修復技術を実践して見せることで、効果やノウハウを共有する
田中郁雄社長

 愛知県岡崎市の車体整備事業者、ティークラフト(田中郁雄社長)は、樹脂製部品補修用溶接機メーカーの米ポリバンス社の日本総代理店として、樹脂製部品の修復技術普及に力を注いでいる。各地で勉強会や講習を実施するなど、技術の将来性を訴え、普及促進を進める。

 車体の軽量化に伴い、樹脂素材の採用は加速したものの、日本の樹脂製部品の修理比率は5%程度といわれている。一方、アメリカでは同比率は約50%と、スタンダードな修理方法として定着。樹脂溶接技術は修理に用いる材料のコストが抑えられるだけでなく、修理を行う技術者の力量が求められ、車体整備士の技術に対する付加価値の創出という意味でも、国内でも注目が集まり始めた技術だ。

 総代理店として、日本での普及発展に尽力する田中社長の活動は、ポリバンス社が発行する公式マニュアルやカタログなどの翻訳をはじめ多岐にわたる。さらに各地で勉強会を実施することで、より実践的な技術やノウハウを伝授し、早期に修復技術を業務に組み込んでもらえるよう働きかける。注目度が高まり、有用性への期待は着実に高まっている半面、田中社長は「しっかりとした設備と技術力が求められる樹脂溶接を、それらが伴わない事業者が実施してしまうケースも少なくない」と指摘。「設備の導入費用は決して安価ではない」としつつも「しっかりと学び、高い技術を得ることこそ付加価値となり、信頼に変わる」と訴える。

 田中社長はさらに「もう部品が生産されていない旧車であっても、樹脂溶接で直せることは多い。愛車に長く乗り続けたいと強くこだわる顧客のニーズに応えられる」と語る。現状樹脂製部品の修復技術は人工知能の代行が困難な技術。田中社長は「車体整備の事業者が個社の独自性、唯一性をアピールするきっかけになる」と技術を生かした業界の発展に期待を寄せる。

〈受賞者コメント〉田中郁雄社長

 先端整備賞としての受賞と知り、大変に驚いた半面、これまでの活動が報われた感慨に、ここまでの苦労が吹き飛ぶ思いだ。

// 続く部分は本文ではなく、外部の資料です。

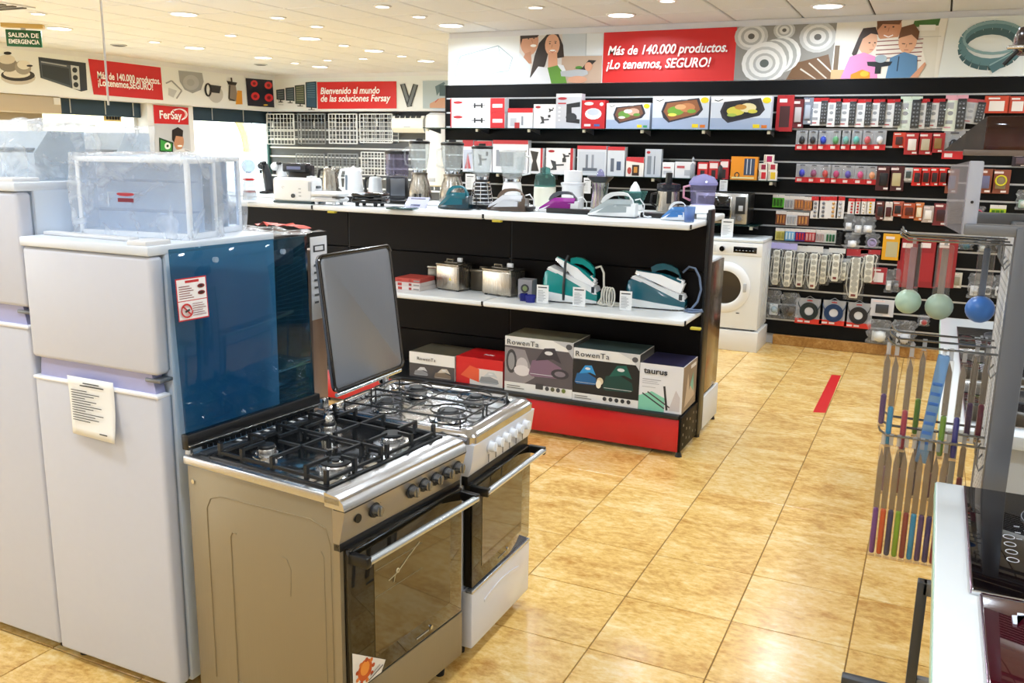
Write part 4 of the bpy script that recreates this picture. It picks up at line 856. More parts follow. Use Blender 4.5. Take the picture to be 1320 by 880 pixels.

交換ではなく、直すことでプラスチックの廃棄量が減るこの技術は、車体整備士に見合った評価と活躍を約束するだけでなく、プラスチックの廃棄量を減らす意味で、非常に時代とマッチしている。今後もこうしたメリットを生かし、訴求することで、活用した人が「使って良かった」と実感できるよう、活動を続けたい。